** Task to carry out **
Print every entry, word for word, and skip the images.
****
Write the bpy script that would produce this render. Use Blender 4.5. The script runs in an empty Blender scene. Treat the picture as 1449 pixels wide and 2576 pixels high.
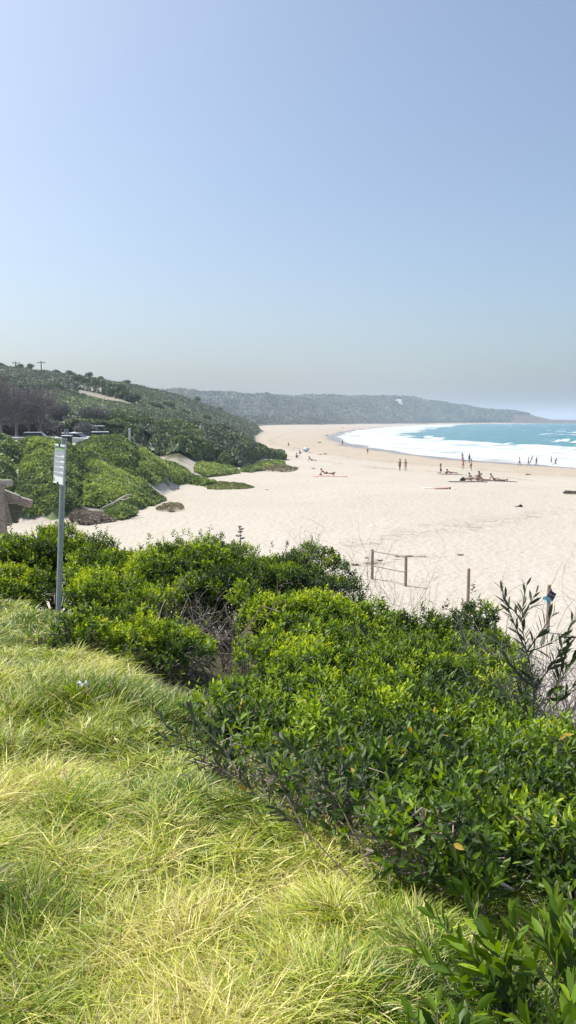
import bpy, math
import numpy as np
from mathutils import Vector, Matrix, Euler

rng = np.random.default_rng(7)
scene = bpy.context.scene
COL = scene.collection
R = math.radians

# ------------------------------------------------------------------ camera model
EYE = 9.0
F = 773.0
PITCH = math.atan((512 - 419.6) / F)
DS = 576 / 1449.0


def ray(u, v):
    """direction slopes (X/Y, dZ/Y) of a point measured on the 1449-wide survey of the place"""
    x = (np.asarray(u) * DS - 288) / F
    y = (512 - np.asarray(v) * DS) / F
    dY = math.cos(PITCH) + y * math.sin(PITCH)
    dZ = -math.sin(PITCH) + y * math.cos(PITCH)
    return x / dY, dZ / dY


def S(Y, v, veg=0.0):
    return EYE + Y * float(ray(0, v)[1]) - veg


# ------------------------------------------------------------------ noise
def _h(ix, iy, s):
    n = (ix.astype(np.int64) * 374761393 + iy.astype(np.int64) * 668265263 + s * 1442695041) & 0x7fffffff
    n = ((n ^ (n >> 13)) * 1274126177) & 0x7fffffff
    n = (n ^ (n >> 16)) & 0x7fffffff
    return n / 0x7fffffff


def vnoise(x, y, s=0):
    x = np.asarray(x, float); y = np.asarray(y, float)
    ix = np.floor(x); iy = np.floor(y)
    fx = x - ix; fy = y - iy
    fx = fx * fx * (3 - 2 * fx); fy = fy * fy * (3 - 2 * fy)
    a = _h(ix, iy, s); b = _h(ix + 1, iy, s); c = _h(ix, iy + 1, s); d = _h(ix + 1, iy + 1, s)
    return (a * (1 - fx) + b * fx) * (1 - fy) + (c * (1 - fx) + d * fx) * fy


def fbm(x, y, s=0, o=4):
    t = 0; a = .5; n = 0
    for k in range(o):
        t = t + a * vnoise(x * 2 ** k, y * 2 ** k, s + 17 * k); n += a; a *= .5
    return t / n


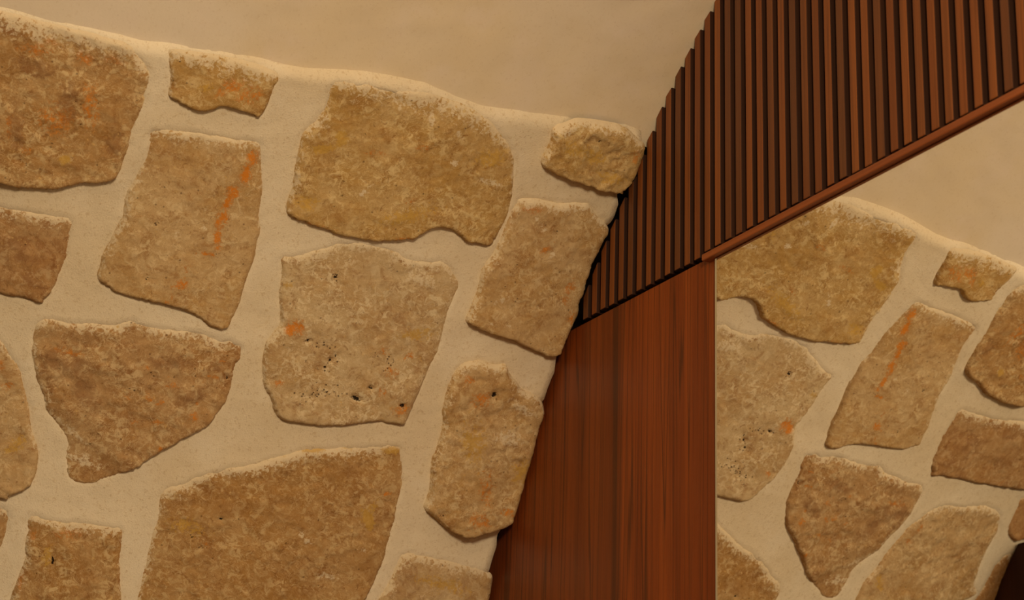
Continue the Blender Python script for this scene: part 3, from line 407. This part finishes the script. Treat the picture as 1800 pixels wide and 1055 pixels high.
****
** Solution to this task **
Write the bpy script that would produce this render. Use Blender 4.5. The script runs in an empty Blender scene. Treat the picture as 1449 pixels wide and 2576 pixels high.
import bpy, math
import numpy as np
from mathutils import Vector, Matrix, Euler

rng = np.random.default_rng(7)
scene = bpy.context.scene
COL = scene.collection
R = math.radians

# ------------------------------------------------------------------ camera model
EYE = 9.0
F = 773.0
PITCH = math.atan((512 - 419.6) / F)
DS = 576 / 1449.0


def ray(u, v):
    """direction slopes (X/Y, dZ/Y) of a point measured on the 1449-wide survey of the place"""
    x = (np.asarray(u) * DS - 288) / F
    y = (512 - np.asarray(v) * DS) / F
    dY = math.cos(PITCH) + y * math.sin(PITCH)
    dZ = -math.sin(PITCH) + y * math.cos(PITCH)
    return x / dY, dZ / dY


def S(Y, v, veg=0.0):
    return EYE + Y * float(ray(0, v)[1]) - veg


# ------------------------------------------------------------------ noise
def _h(ix, iy, s):
    n = (ix.astype(np.int64) * 374761393 + iy.astype(np.int64) * 668265263 + s * 1442695041) & 0x7fffffff
    n = ((n ^ (n >> 13)) * 1274126177) & 0x7fffffff
    n = (n ^ (n >> 16)) & 0x7fffffff
    return n / 0x7fffffff


def vnoise(x, y, s=0):
    x = np.asarray(x, float); y = np.asarray(y, float)
    ix = np.floor(x); iy = np.floor(y)
    fx = x - ix; fy = y - iy
    fx = fx * fx * (3 - 2 * fx); fy = fy * fy * (3 - 2 * fy)
    a = _h(ix, iy, s); b = _h(ix + 1, iy, s); c = _h(ix, iy + 1, s); d = _h(ix + 1, iy + 1, s)
    return (a * (1 - fx) + b * fx) * (1 - fy) + (c * (1 - fx) + d * fx) * fy


def fbm(x, y, s=0, o=4):
    t = 0; a = .5; n = 0
    for k in range(o):
        t = t + a * vnoise(x * 2 ** k, y * 2 ** k, s + 17 * k); n += a; a *= .5
    return t / n


Continue the Blender Python script for this scene: part 3, from line 407. This part finishes the script. Treat the picture as 1800 pixels wide and 1055 pixels high.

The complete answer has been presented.